For hygienic applications, FLOWave is ideal, the smooth wall flow-through pipe design means there is no direct contact of any sensor components with the fluid. In addition, as a stainless steel tube, it can be manufactured to the same diameter and surface finish as the rest of the pipeline, meaning that, in terms of hygiene, cleaning and flow conditions, there is no difference to any other piece of straight pipe. 

Reducing costs

This ground-breaking solution for flow measurement uses the combination of density factor and the acoustic transmission factor accurately to determine what fluids are in the system at a particular point – and to minimise the amount of saleable product that is sent to the drain as part of a safety margin. Similarly, if a cleaning process is being used, savings in both time and materials can be made by having a clear indication when the process has been completed.

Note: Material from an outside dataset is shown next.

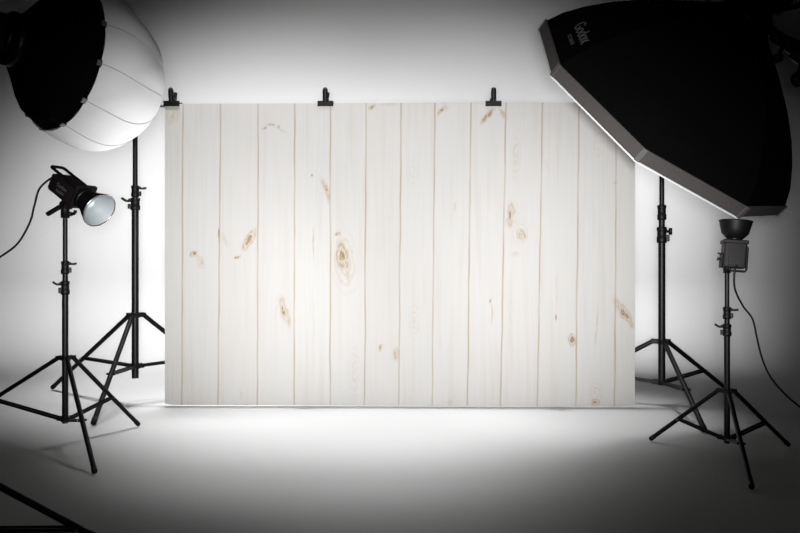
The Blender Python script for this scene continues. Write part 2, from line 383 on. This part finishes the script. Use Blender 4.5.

In real-world examples, operators have found that they not only save product that would have otherwise been wasted, but they also save considerable amounts of time. By reducing the total time attributed to a change-over, in some cases up to 50%, the productivity of the process is greatly improved. In addition, the reduction in the number of fluids being sent to the drain also delivers savings in water treatment costs.

Widening applications

During the commissioning process of a FLOWave, the various fluids that will be experienced in the system are calibrated for acoustic transmission factor and density factor. This process can be fine-tuned but, essentially, while a mixture of fluids passes through the FLOWave, the values will be changing. Once it stabilises around the value set for one of the pure fluids, a signal can be sent to change the valve position that directs fluids to drain or to packaging.

In addition, FLOWave can indicate the level of carbonation, in terms of a percentage, or the amount of fruit pulp in a juice, or the cocoa solids content of chocolate for example. In fact, as more manufacturers take advantage of this revolutionary technology, an even wider range of applications becomes apparent.

For the food and beverage sector, the simple, physical design makes FLOWave easy to integrate into an existing installation and its control infrastructure. The ability to offer improved control systems that reduce waste, save time and maintain rigorous hygiene standards are distinct advantages for the industry.